The United Arab Emirates was involved in two, almost certainly connected, news events at the end of April, both of which we think have longer term implications beyond the short-term headlines.

The first was the request, granted by the US, for the UAE to access to US$ swap lines, in effect asking for access to US $ to meet its short-term liabilities, its cash flows having obviously been heavily impaired by its inability to export since the Straits were closed. These swap lines were promoted by the Treasury and not the Fed - so are implications for Warsh's idea of coordination at play? The USA needs a steady flow of investment from recycled petro dollars and can now secure these independently of any Fed decision. These Treasury lines also provide liquidity to Gulf States which would otherwise be thinking about offloading some illiquid US$ assets (private credit, real estate) into a fragile market, to cover Hormuz induced financial stress.

The second was the announcement that the UAE was going to leave OPEC, with effect from May 1st. While a surprise, this is something that has been brewing for quite some time, as the UAE has been fighting against the OPEC cap on its production at a little over 3m bpd, whereas it has the ability - and the ambition - to sell almost 5m bpd. Ultimately the fracturing of OPEC means more supply and lower oil prices. Outside of the big oil and gas interests, this is certainly what the US wants as well, so we would not be surprised if the two announcements were a form of 'deal'.

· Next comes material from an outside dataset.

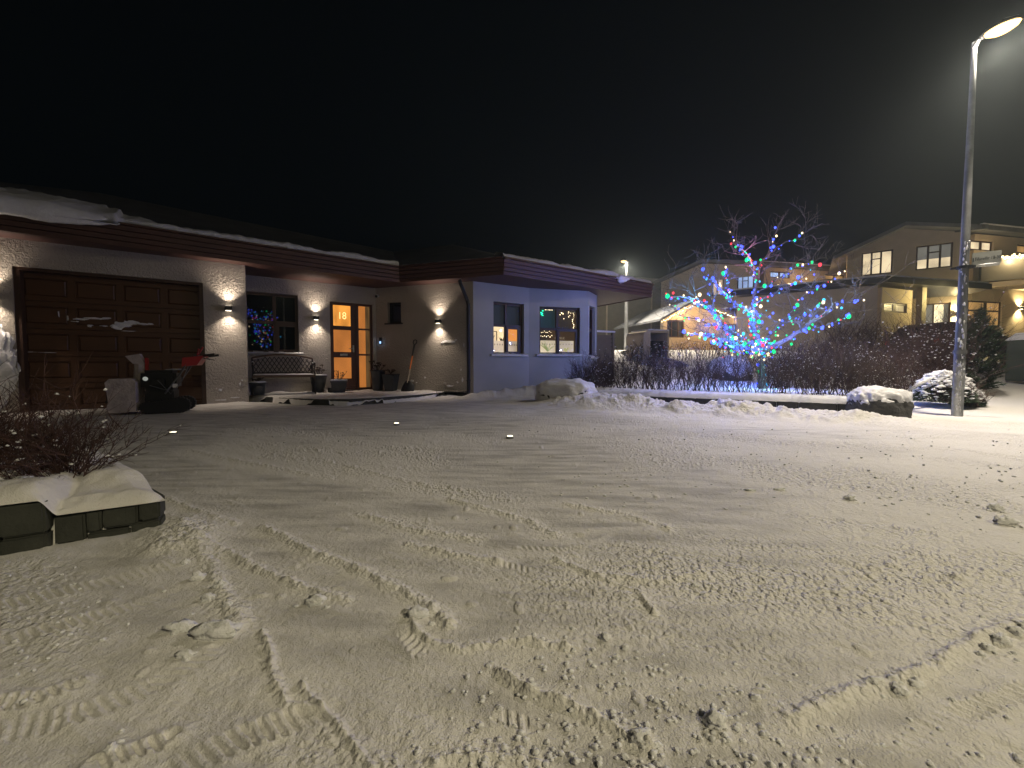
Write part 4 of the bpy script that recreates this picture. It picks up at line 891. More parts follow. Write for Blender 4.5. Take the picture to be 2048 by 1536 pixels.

There was a third, largely overlooked, announcement, which is for a long-term lease deal with Jordan for the Port of Aqaba on the Red Sea. This is from the UAE perspective about securing supply lines for imports from Europe that reduce exposure to the Straits in the other direction.

Surprisingly despite the chaos caused by the 2021 Suez Canal blockage by Ever Given a container ship, there has been little global trade supply chain contingency investment. In April the Malacca Straits were posited as a new supply choke point which the USA and Singapore were quick to refute. We'd hope that overland energy pipelines and new canals are on the agenda otherwise we're all going to be periodically held to ransom. Our expectation remains that private sector capital investment will increase further from here. Our hope is that the private sector is mobilised to do it. As an example of government efficiency (sic) the California High Speed Railway Project is now estimated to cost $120+ billion from an original estimate of $33 billion. Not one mile of track has been yet laid.

The View from Here

The hope for eventual normalisation is not irrational - it is the desired long-run positioning in most environments. What makes relying on hope over experience dangerously prone to error is the timing. The data that will define this cycle - Q2 CPI readings, shipping insurance trends, tanker utilisation through alternative routes, supply chain pass-through into core goods - does not yet exist but is likely to deteriorate. Central banks know this but may cut anyway which we think ceteris paribus makes inflation worse. Investors who have already priced in rate cuts should ask themselves whether they are discounting a resolution that is months, not weeks, away. Note how much of the valuation of the equity markets relies on the long term 'residual' value as opposed to the here and now dividend stream. Some equities are now an unprecedently very long duration asset. As we wrote in March, companies will struggle to keep the trifecta of buy backs, capital investment and employment going. Our guess is that headcounts are cut before capital expenditures, and executive buy backs are sanctified (morally wrong but that's the Zeitgeist?). Way back we noted that head count reductions tend to lead to share price underperformance as a quant factor. Just saying.

Patience is not pessimism. In this market, it is the only defensible analytical position.